El viento, que es, decíamos de niños, aire en movimiento, viene siempre cargado de una energía que convierte al rozarse con personas, vegetales y cosas en sonidos de que yo siempre he dicho que junto con los demás sonidos de la naturaleza, es un eco de la voz del buen padre Dios, que habla sin cesar, pero cuya voz no seríamos capaces de soportar, por su inmensa intensidad, los humanos. Y esa energía mueve, entre otras cosas, palabras. Y si no son palabras articuladas, la sugerencia de ellas es tan evidente que siempre he dicho que prestando atención, pueden oírse, y con un poco más de atención, escucharse.
Hasta tal punto estoy convencido que en una ocasión publiqué un libro que titule “Palabras que mueve el viento”.

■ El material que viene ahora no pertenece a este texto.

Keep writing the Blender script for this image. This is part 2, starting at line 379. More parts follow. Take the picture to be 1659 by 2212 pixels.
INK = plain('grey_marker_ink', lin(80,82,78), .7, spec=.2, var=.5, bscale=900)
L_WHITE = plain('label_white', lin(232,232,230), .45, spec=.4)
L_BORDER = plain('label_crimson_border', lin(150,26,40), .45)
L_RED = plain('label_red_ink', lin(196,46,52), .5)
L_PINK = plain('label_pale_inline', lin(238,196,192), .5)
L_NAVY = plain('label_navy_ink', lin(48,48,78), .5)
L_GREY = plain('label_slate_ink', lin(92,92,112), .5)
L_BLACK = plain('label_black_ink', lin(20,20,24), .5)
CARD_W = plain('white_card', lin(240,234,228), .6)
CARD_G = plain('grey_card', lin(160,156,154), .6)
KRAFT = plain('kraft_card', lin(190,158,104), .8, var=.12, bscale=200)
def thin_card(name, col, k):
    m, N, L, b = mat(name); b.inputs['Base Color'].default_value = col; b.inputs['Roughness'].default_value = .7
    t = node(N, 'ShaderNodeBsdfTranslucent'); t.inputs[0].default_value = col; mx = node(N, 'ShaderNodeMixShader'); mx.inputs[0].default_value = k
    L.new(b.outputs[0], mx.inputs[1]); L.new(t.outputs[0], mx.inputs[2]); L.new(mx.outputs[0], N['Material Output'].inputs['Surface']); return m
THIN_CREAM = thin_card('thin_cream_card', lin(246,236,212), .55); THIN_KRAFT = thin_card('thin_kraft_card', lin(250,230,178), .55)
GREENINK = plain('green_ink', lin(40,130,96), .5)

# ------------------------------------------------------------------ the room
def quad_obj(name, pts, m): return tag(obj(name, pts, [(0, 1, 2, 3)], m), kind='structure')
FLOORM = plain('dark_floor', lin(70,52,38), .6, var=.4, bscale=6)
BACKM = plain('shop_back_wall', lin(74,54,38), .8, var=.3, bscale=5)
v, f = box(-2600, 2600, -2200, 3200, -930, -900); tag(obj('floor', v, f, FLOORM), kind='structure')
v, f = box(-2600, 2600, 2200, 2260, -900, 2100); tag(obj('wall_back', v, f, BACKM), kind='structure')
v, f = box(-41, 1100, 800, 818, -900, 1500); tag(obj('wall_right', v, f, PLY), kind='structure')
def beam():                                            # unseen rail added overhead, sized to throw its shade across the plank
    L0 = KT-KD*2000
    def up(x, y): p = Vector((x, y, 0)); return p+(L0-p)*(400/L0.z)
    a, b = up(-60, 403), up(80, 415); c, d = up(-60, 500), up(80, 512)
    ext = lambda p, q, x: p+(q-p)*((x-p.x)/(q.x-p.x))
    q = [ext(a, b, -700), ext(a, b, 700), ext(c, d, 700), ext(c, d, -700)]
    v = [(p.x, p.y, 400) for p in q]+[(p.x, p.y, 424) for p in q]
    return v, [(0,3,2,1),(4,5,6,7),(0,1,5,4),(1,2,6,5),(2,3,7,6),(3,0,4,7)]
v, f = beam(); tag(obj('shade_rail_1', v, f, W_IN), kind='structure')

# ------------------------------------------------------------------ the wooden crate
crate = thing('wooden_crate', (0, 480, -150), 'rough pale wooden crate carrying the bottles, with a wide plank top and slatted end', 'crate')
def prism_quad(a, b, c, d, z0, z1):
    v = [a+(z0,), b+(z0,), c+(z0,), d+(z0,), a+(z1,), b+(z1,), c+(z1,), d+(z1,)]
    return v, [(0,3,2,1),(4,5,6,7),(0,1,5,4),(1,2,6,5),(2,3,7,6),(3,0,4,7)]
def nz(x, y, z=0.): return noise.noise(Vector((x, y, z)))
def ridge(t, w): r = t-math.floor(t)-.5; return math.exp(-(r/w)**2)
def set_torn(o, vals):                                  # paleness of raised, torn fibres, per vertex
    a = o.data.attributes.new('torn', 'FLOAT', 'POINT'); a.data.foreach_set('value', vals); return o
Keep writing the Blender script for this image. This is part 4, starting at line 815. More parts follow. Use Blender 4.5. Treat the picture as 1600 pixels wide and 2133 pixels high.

Cuando no se trabajan y entremezclan con experiencia e intervienen unos personajes que tú, posible autor, creas, o que ellos, como los de Pirandello, te buscan y encuentran, es decir, cuando nos limitamos a reescribir a nuestro modo y de acuerdo con nuestra subjetiva interpretación, esas palabras que mueve el viento, “sale” la poesía. Buena o mala, que ese es otro cantar y depende ya de un montón de condiciones y circunstancias, unas imputables a cualidades o falta de ellas, del autor, otras externas.
Novelar o contar cuentos o hasta fábulas de mayor o menos complejidad ya es cosa de celebrar constantes conciliábulos con los personajes, muchos de los cuales, a medida que se corporeizan en la cabeza del autor, adquieren una personalidad propia, se le enfrentan y escribir se convierte en un trabajoso ejercicio dialéctico, difícil de soportar, sobre todo para personalidades débiles, que, como tales, pretenden tiranizar a sus personajes, dominarlos y domesticarlos, uniformizarlos y convertirlos en clones del autor, limitados a decir lo mismo siempre, cuando más desde diferentes puntos de vista.
La poesía, tras de intentar un reflejo de la maravilla del sentimiento que al recibirla se experimenta, explora, hace preguntas, y, habitualmente falta de respuestas, expresa la desolación, la esperanza, la humillación, el dolor o la alegría del autor –en realidad lector e interprete- ante el entorno musical del ámbito del universo, azacaneado por el movimiento constante, errante, caótico e indeciso como la vida misma, de la hermosa gente, que es como un mar. ¿No habíais reparado en que la multitud de la hermosa gente –el impresionantemente acertado calificativo: “hermosa” es de William Saroyan, en “La Comedia humana”- es, en calma o airada, o iracunda, es como la de un mar?